── DATASET CONTENT

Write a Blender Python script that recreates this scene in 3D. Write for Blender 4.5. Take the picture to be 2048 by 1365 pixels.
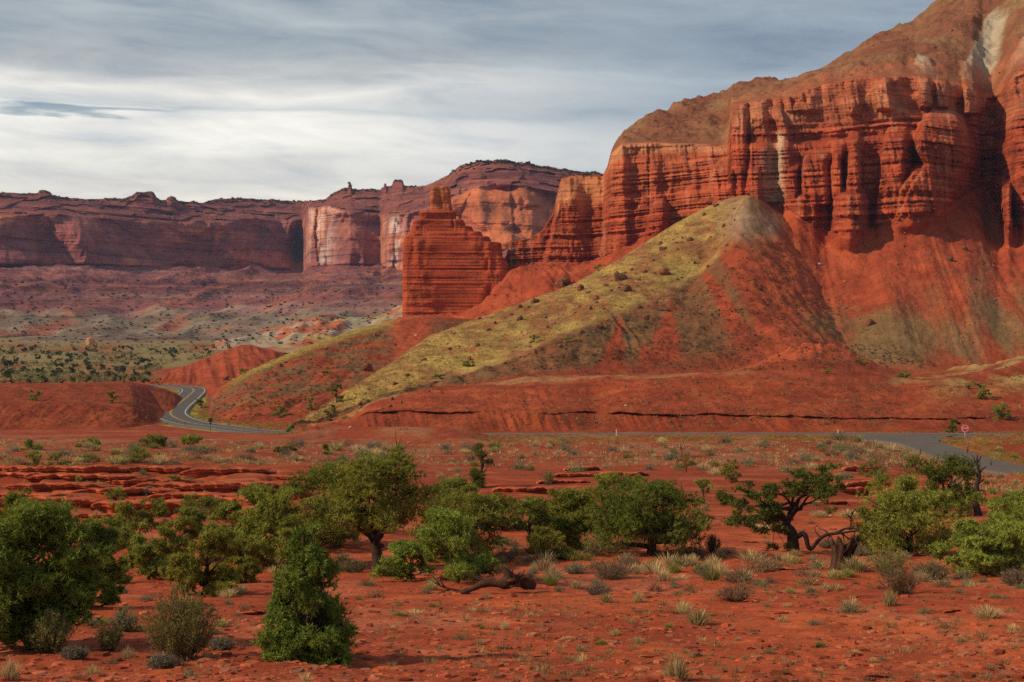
import bpy, math, random
import numpy as np

R = math.radians
S = bpy.context.scene
C = S.collection
for _o in list(bpy.data.objects):
    bpy.data.objects.remove(_o)

# ------------------------------------------------------------------ camera, world, sun, exposure
F, HZ = 3152.0, 640.0                      # focal length and horizon row, in pixels of a 2048 wide frame
cam_d = bpy.data.cameras.new("camera")
cam = bpy.data.objects.new("camera", cam_d)
C.objects.link(cam)
cam_d.sensor_width = 36.0
cam_d.lens = 36.0 * F / 2048.0
cam_d.shift_y = -(682.5 - HZ) / 2048.0
cam_d.clip_start, cam_d.clip_end = 0.5, 40000.0
cam.location = (0, 0, 0)
cam.rotation_euler = (R(90), 0, 0)
S.camera = cam

SUN_EL, SUN_BACK = 35.0, 15.0              # elevation; degrees behind the straight-left direction
W = bpy.data.worlds.new("World")
S.world = W
W.use_nodes = True
nt = W.node_tree
nt.nodes.clear()


def N(tree, typ, **kw):
    n = tree.nodes.new(typ)
    for k, v in kw.items():
        if k.startswith("i_"):
            key = k[2:]
            key = int(key) if key.isdigit() else key
            n.inputs[key].default_value = v
        else:
            setattr(n, k, v)
    return n


def L(tree, a, b):
    tree.links.new(a, b)


def M(tree, op, a, b=None, c=None, clamp=False):
    n = tree.nodes.new("ShaderNodeMath")
    n.operation = op
    n.use_clamp = clamp
    for i, v in enumerate((a, b, c)):
        if v is None:
            continue
        if isinstance(v, (int, float)):
            n.inputs[i].default_value = v
        else:
            tree.links.new(v, n.inputs[i])
    return n.outputs[0]


def ramp(tree, fac, stops, interp="LINEAR"):
    n = tree.nodes.new("ShaderNodeValToRGB")
    cr = n.color_ramp
    cr.interpolation = interp
    while len(cr.elements) < len(stops):
        cr.elements.new(0.5)
    for e, (p, c) in zip(cr.elements, stops):
        e.position = p
        e.color = (*c, 1) if len(c) == 3 else c
    tree.links.new(fac, n.inputs[0])
    return n.outputs[0]


def mix(tree, fac, a, b, blend="MIX"):
    n = tree.nodes.new("ShaderNodeMix")
    n.data_type = "RGBA"
    n.blend_type = blend
    for idx, v in ((0, fac), (6, a), (7, b)):
        if isinstance(v, (int, float)):
            n.inputs[idx].default_value = v
        elif isinstance(v, tuple):
            n.inputs[idx].default_value = (*v, 1)
        else:
            tree.links.new(v, n.inputs[idx])
    return n.outputs[2]


def build_sky():
    tc = N(nt, "ShaderNodeTexCoord")
    sep = N(nt, "ShaderNodeSeparateXYZ")
    L(nt, tc.outputs["Generated"], sep.inputs[0])
    x, y, z = sep.outputs
    hor = M(nt, "SQRT", M(nt, "ADD", M(nt, "MULTIPLY", x, x), M(nt, "MULTIPLY", y, y)))
    el = M(nt, "DIVIDE", z, M(nt, "MAXIMUM", hor, 0.02))          # tangent of the elevation
    az = M(nt, "ARCTAN2", x, y)                                    # azimuth from +Y, clockwise
    # wavy stratus sheets: noise strongly stretched along the horizon
    comb = N(nt, "ShaderNodeCombineXYZ")
    L(nt, M(nt, "MULTIPLY", az, 5.0), comb.inputs[0])
    L(nt, M(nt, "MULTIPLY", el, 36.0), comb.inputs[1])
    n1 = N(nt, "ShaderNodeTexNoise", i_Scale=1.0, i_Detail=8.0, i_Roughness=0.5, i_Distortion=0.5)
    L(nt, comb.outputs[0], n1.inputs["Vector"])
    comb2 = N(nt, "ShaderNodeCombineXYZ")
    L(nt, M(nt, "ADD", M(nt, "MULTIPLY", az, 11.0), M(nt, "MULTIPLY", el, 9.0)), comb2.inputs[0])
    L(nt, M(nt, "ADD", M(nt, "MULTIPLY", el, 50.0), M(nt, "MULTIPLY", az, 1.6)), comb2.inputs[1])
    comb2.inputs[2].default_value = 4.7
    n2 = N(nt, "ShaderNodeTexNoise", i_Scale=1.0, i_Detail=10.0, i_Roughness=0.58, i_Distortion=0.35)
    L(nt, comb2.outputs[0], n2.inputs["Vector"])
    wob = M(nt, "MULTIPLY", M(nt, "SUBTRACT", n1.outputs[0], 0.5), 0.045)
    v = M(nt, "ADD", el, wob)
    f = M(nt, "DIVIDE", v, 0.5, clamp=True)
    left = ramp(nt, f, [(0.0, (.62, .60, .55)), (0.15, (.90, .86, .77)), (0.178, (.72, .72, .69)), (0.20, (.78, .78, .74)),
                        (0.222, (.94, .93, .87)), (0.248, (.92, .91, .86)), (0.262, (.62, .66, .67)), (0.285, (.88, .87, .82)), (0.31, (.52, .55, .56)),
                        (0.335, (.44, .48, .50)), (0.36, (.38, .44, .48)), (0.385, (.46, .51, .54)), (0.41, (.36, .42, .47)), (0.55, (.32, .38, .43)), (1, (.28, .33, .38))])
    right = ramp(nt, f, [(0.0, (.56, .58, .58)), (0.17, (.55, .60, .63)), (0.20, (.60, .64, .66)), (0.24, (.44, .50, .55)), (0.27, (.32, .40, .47)), (0.30, (.40, .47, .53)),
                         (0.34, (.27, .34, .42)), (0.40, (.31, .38, .45)), (0.50, (.25, .31, .39)), (1, (.27, .32, .38))])
    side = N(nt, "ShaderNodeMapRange", interpolation_type="SMOOTHSTEP")
    L(nt, M(nt, "ADD", az, M(nt, "MULTIPLY", M(nt, "SUBTRACT", n2.outputs[0], .5), .18)), side.inputs[0])
    side.inputs[1].default_value, side.inputs[2].default_value = -0.12, 0.16
    clouds = mix(nt, side.outputs[0], left, right)
    st = ramp(nt, n2.outputs[0], [(0.28, (.68, .75, .83)), (0.47, (1, 1, 1)), (0.66, (1.22, 1.20, 1.15))])
    clouds = mix(nt, 1.0, clouds, st, "MULTIPLY")
    # blue openings between the sheets show the clear sky
    sky = N(nt, "ShaderNodeTexSky", sky_type="NISHITA", sun_disc=False)
    sky.sun_elevation, sky.sun_rotation = R(SUN_EL), R(-90 - SUN_BACK)
    clear = mix(nt, 1.0, sky.outputs[0], (.075, .075, .075), "MULTIPLY")

    def gap(a0, e0, wa, we):
        da = M(nt, "DIVIDE", M(nt, "SUBTRACT", az, a0), wa)
        de = M(nt, "DIVIDE", M(nt, "SUBTRACT", v, e0), we)
        d = M(nt, "ADD", M(nt, "MULTIPLY", da, da), M(nt, "MULTIPLY", de, de))
        d = M(nt, "ADD", d, M(nt, "MULTIPLY", M(nt, "SUBTRACT", n2.outputs[0], .5), 2.2))
        mr = N(nt, "ShaderNodeMapRange", interpolation_type="SMOOTHSTEP")
        L(nt, d, mr.inputs[0])
        mr.inputs[1].default_value, mr.inputs[2].default_value = 1.1, 0.1
        return mr.outputs[0]
    g = M(nt, "MULTIPLY", gap(-0.275, 0.1255, 0.06, 0.0035), 0.75)
    clear_deep = mix(nt, 1.0, clear, (.55, .85, 1.0), "MULTIPLY")
    total = mix(nt, g, clouds, clear_deep)
    total = mix(nt, 0.06, total, clear)
    low = N(nt, "ShaderNodeMapRange")
    L(nt, el, low.inputs[0])
    low.inputs[1].default_value, low.inputs[2].default_value = -0.05, 0.0
    total = mix(nt, low.outputs[0], (.16, .10, .07), total)
    bg = N(nt, "ShaderNodeBackground")
    L(nt, total, bg.inputs[0])
    bg.inputs[1].default_value = 1.0
    out = N(nt, "ShaderNodeOutputWorld")
    L(nt, bg.outputs[0], out.inputs[0])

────

*WHAT YOU WILL DO*: Transcribe exactly, with no pictures, the lines running from the first line of the material through the line holding "bpy.data.objects.remove(_o)".

*RESPONSE*:
Write a Blender Python script that recreates this scene in 3D. Write for Blender 4.5. Take the picture to be 2048 by 1365 pixels.
import bpy, math, random
import numpy as np

R = math.radians
S = bpy.context.scene
C = S.collection
for _o in list(bpy.data.objects):
    bpy.data.objects.remove(_o)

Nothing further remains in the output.